Dave Sechrist has been experimenting with long motor runs on his own-design F1G Coupe. “I was trying to go for a minute-45,” he said. “You just cruise around and the prop folds and you are still a little ways up in the air.”
Because F1G is flown to a 2-minute max for the rounds, this approach has some merit in calm conditions. To achieve the long propeller run, Dave uses a longer motor with a smaller-than-usual cross-section.
A typical 10-gram F1G motor is 12 strands of 1/8-inch strip, giving a motor run of approximately 40 seconds. On his model, Dave uses 18 strands of 1/16-wide rubber (the equivalent of nine strands of 1/8 rubber), allowing a big increase in the number of turns.
The initial motor torque is lower, which can make trimming the burst easier, but this also slows the initial climb through turbulence. Total climb height is also reduced, but the glide time needed to make the 120-second max is less. “It’s not very good in windy conditions,” said Dave. “At the Nats, it went down with the prop still turning.”
Increasing the propeller diameter, pitch, and blade area can also increase the motor run. Dave’s model uses a 16-inch diameter x 20-inch pitch propeller (406.4 x 508mm). Some F1G propeller hubs allow blade pitch to easily be adjusted at the field.
In addition to the long motor run, Dave’s F1G offers several unusual features including that he built, rather than bought, the model. The three-function timer was made from a wind-up plastic clock mechanism and scroll purchased from Texas Timers.
He modified it for slower running and added the scroll, disks, and wire-release arms to operate the variable incidence tailplane, auto rudder, and dethermalizer. “I use the auto functions with 12 strands of 1/8, but they are not needed for 22 strands of 1/16,” Dave added.
The wing uses a carbon-fiber D-box that Dave vacuum-bagged over a form. The finished D-box shell was then attached to balsa front ribs and a carbon-balsa spar. Carbon-capped aft ribs tie the D-box to a narrow TE. The stabilizer, however, is all-wood and uses the egg-crate construction popularized by Italian modelers in the 1960s.
Throughout the years, I’ve used egg-crate construction for wings and stabilizers and can vouch for its high torsional strength. It is much easier to build than it looks.
As outlined in the 1959-61 Model Aeronautic Year Book edited by Frank Zaic, the secret is to use rectangular strips for the ribs and then sand to airfoil shape. For his stabilizer, Dave used .248-inch-high strips of 1/32-inch balsa, 1/16-inch square spars with webbing between, and 1/16-inch square basswood for the TE. A scrap of D-box material from the wing protects the center section from hold-down bands.
Fuselage Jig
When the various components are round, keeping everything straight during assembly isn’t easy.
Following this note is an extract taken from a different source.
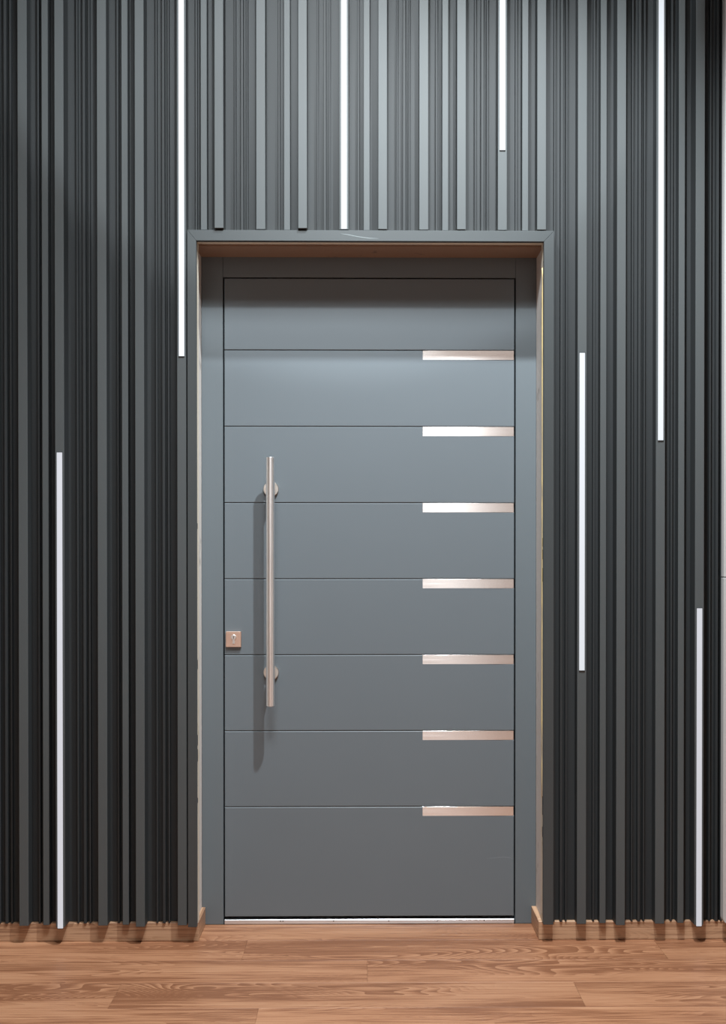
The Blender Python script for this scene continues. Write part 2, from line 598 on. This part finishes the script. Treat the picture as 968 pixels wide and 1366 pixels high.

My newest jig uses a 48-inch long T-track—an aluminum extrusion widely used for woodworking jigs. The Incra T-Track I used is also available in shorter sections. I picked up a set of eight plastic knobs and T-bolts. For portability, I simply clamp the rail to my workbench, using a long straightedge to assure that it is flat and straight.
Each jig base is made from 3/4-inch-thick pine and measures 1 inch wide and 21/2 inches long. A groove measuring 1/8 inch wide x 1/4 inch deep is cut across the top of each block. Two 1/4-inch holes are drilled in each block, 1/2 inch from each end and centered from side to side. To locate the block on the T-track, a strip of 1/8-inch plywood, 3/8 inch wide, was glued on the bottom of each base exactly 3/8 inch from one side. After the glue dried, a section of the plywood strip was cut away at the holes to allow the T-nut to grip the rail.
A number of 2-inch x 21/2-inch plates were cut from 1/8-inch plywood. A 1/16-inch hole was drilled in each, 13/4 inches up from the bottom, and centered side to side. These small holes were used to locate the center of the various-size holes I drilled to fit the diameter of fuselage pieces I would be joining on the jig.
Each plate is glued in the groove in the top of a block, making sure the plate is fully seated, centered from side to side, and the center of each hole is in the same height above the T-track.
To accommodate future needs, I made up plenty of extra blocks and plywood plates. Sizes are not critical and could be scaled up or down. Make sure the blocks are long enough to allow the plastic knobs to turn without hitting the plywood plate.
This idea could be adapted for other modeling uses, perhaps to support formers for a built-up Scale model fuselage.